-- BEGIN EXTRACTED INFORMATION --
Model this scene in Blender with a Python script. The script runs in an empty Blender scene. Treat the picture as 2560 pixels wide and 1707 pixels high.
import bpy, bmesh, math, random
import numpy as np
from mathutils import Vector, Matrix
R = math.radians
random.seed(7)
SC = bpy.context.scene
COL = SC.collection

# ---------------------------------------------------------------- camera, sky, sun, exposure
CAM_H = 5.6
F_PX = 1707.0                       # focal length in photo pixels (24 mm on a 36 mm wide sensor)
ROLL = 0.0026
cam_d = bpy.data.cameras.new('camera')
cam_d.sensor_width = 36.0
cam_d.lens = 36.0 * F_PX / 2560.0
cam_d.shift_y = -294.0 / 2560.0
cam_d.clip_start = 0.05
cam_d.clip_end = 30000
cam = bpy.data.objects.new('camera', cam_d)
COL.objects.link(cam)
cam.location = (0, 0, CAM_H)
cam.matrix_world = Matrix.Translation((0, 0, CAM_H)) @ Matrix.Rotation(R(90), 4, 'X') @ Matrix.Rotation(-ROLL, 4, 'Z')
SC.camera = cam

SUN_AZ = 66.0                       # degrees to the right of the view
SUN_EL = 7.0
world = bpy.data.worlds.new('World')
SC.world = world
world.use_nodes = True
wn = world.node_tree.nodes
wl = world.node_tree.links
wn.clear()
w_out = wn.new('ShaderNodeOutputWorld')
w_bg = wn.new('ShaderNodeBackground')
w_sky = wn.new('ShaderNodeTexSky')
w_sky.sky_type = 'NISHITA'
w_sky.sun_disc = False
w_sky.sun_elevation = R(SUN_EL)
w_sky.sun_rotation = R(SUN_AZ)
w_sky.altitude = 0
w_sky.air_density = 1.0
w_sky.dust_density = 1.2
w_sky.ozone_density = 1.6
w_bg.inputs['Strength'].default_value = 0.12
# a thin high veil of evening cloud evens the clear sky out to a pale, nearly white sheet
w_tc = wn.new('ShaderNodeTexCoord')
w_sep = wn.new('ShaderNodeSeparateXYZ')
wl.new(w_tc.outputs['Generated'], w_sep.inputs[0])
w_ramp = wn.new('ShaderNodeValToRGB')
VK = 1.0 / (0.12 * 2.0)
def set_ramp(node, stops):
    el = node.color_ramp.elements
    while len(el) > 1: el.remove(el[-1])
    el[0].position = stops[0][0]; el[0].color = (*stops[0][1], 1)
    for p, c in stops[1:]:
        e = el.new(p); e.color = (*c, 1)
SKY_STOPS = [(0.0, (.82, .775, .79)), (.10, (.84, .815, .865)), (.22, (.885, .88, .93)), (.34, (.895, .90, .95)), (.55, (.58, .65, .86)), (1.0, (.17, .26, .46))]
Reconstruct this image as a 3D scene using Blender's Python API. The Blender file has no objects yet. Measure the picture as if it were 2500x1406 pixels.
-- END EXTRACTED INFORMATION --
[TASK PROMPT]
Return nothing but the lines from the first line of the listing through the line with "COL = SC.collection", please, keeping every one of them unchanged.

[WRITTEN RESPONSE]
Model this scene in Blender with a Python script. The script runs in an empty Blender scene. Treat the picture as 2560 pixels wide and 1707 pixels high.
import bpy, bmesh, math, random
import numpy as np
from mathutils import Vector, Matrix
R = math.radians
random.seed(7)
SC = bpy.context.scene
COL = SC.collection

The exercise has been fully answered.